Quanto à falta de sucesso, não sei onde ouviste tal coisa. O Spawn tem sido um êxito. Foi lançado há menos de três semanas e já angariou receitas de 50 milhões de dólares. Não é nenhum Parque Jurássico, mas é uma data de massa em pouco tempo e vai produzir grandes lucros para a Newline Cinema (eles consideram-no um grande sucesso; vai continuar a fazer dinheiro aqui nos Estados Unidos e fará também, certamente, lá fora).

A maior parte dos fãs de Spawn viram o filme e adoraram. Lembra-te que o Spawn só tem cinco anos e que a base de fãs do Spawn -- embora seja um grupo mais dedicado, inteligente e criativo -- é pequena quando comparada com os mais velhos, chatos, «já vimos isto um milhar de vezes», comics. Esses comics mais velhos foram lidos pelos nossos pais -- enquanto a maior parte dos pais nunca ouviu falar do Spawn, o que o torna muito mais giro.

(Nota: A ideia do insucesso de «Spawn» no cinema surgiu da notícia do seu próximo lançamento em vídeo, o que só acontece quando um filme não se «aguenta» nas salas. Afinal, vídeo e película não têm nada que ver, como a resposta seguinte irá esclarecer.)

Abandonaste a IL&M (Industrial Light & Magic). Que andas a fazer agora? Vais abraçar a carreira de realizador ou aguentar-te como o grande génio dos efeitos especiais :) ?

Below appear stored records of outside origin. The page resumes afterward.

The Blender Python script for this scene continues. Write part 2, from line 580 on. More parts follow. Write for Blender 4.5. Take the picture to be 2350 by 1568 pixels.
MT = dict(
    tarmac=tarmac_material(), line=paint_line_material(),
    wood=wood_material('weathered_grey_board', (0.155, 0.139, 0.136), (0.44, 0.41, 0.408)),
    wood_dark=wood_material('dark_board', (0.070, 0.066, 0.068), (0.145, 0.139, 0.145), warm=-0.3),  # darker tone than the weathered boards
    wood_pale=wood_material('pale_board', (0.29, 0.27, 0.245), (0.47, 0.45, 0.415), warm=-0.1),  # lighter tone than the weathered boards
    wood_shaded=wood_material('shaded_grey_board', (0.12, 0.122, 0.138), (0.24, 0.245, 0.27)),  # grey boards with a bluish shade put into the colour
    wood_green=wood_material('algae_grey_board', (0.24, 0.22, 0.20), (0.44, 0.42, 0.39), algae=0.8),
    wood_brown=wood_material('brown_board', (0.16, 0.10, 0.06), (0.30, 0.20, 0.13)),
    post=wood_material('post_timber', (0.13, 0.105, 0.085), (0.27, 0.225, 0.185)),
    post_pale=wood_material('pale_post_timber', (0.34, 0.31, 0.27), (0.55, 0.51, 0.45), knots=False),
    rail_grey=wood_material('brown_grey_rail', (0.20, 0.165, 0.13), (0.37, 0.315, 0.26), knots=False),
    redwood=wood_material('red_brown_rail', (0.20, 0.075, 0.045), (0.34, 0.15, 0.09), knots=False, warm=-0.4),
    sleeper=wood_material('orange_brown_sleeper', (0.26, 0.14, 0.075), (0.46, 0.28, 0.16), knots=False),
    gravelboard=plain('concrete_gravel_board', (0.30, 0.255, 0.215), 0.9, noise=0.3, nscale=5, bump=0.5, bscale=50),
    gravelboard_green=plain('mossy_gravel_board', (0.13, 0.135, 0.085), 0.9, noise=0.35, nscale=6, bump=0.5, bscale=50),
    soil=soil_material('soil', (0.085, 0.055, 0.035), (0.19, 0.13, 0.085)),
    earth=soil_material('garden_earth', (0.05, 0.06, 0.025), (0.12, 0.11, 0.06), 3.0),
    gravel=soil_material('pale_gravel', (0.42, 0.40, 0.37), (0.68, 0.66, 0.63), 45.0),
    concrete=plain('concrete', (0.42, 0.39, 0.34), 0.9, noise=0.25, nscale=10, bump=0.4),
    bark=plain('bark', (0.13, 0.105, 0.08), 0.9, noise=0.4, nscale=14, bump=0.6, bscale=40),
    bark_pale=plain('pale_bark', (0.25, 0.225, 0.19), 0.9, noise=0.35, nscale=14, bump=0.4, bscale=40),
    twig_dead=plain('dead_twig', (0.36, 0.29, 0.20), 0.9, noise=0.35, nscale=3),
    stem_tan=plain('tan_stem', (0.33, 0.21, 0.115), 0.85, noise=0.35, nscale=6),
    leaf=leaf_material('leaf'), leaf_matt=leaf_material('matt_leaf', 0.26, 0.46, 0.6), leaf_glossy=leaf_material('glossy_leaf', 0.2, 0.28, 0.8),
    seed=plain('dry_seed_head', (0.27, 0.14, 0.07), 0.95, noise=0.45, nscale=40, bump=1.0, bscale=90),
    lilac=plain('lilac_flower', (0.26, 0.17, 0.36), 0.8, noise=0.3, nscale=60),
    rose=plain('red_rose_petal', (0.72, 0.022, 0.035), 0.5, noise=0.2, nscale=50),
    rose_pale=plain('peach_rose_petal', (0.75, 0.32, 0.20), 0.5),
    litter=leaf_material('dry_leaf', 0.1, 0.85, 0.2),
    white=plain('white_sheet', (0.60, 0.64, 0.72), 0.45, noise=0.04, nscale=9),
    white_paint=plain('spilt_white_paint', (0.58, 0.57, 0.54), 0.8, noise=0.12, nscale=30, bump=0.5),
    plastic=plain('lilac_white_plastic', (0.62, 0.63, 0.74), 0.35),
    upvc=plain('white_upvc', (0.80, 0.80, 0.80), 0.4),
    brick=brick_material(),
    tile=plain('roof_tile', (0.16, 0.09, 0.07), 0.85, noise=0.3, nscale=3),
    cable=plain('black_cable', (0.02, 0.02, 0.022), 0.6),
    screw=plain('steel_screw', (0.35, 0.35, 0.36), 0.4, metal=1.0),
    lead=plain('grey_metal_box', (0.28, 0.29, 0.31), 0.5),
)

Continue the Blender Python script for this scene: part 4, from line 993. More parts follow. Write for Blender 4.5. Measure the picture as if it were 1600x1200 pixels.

Sempre desejei dirigir os meus próprios filmes e finalmente realizei um. Neste momento estou a terminar a minha «versão do realizador» de Spawn. Será classificada «R» (interdito a menores de 18 anos) -- a versão que foi para os cinemas está classificada como PG-13 (não aconselhável a menores de 13 anos) -- e será lançada nos cinemas em alguns países estrangeiros -- penso que Portugal será um deles. Esta versão, além do vídeo, será ainda editada em laserdisc e DVD. Quando terminar, vou tirar umas férias e pensar no que fazer a seguir. Só te posso dizer que vai ser algo diferente.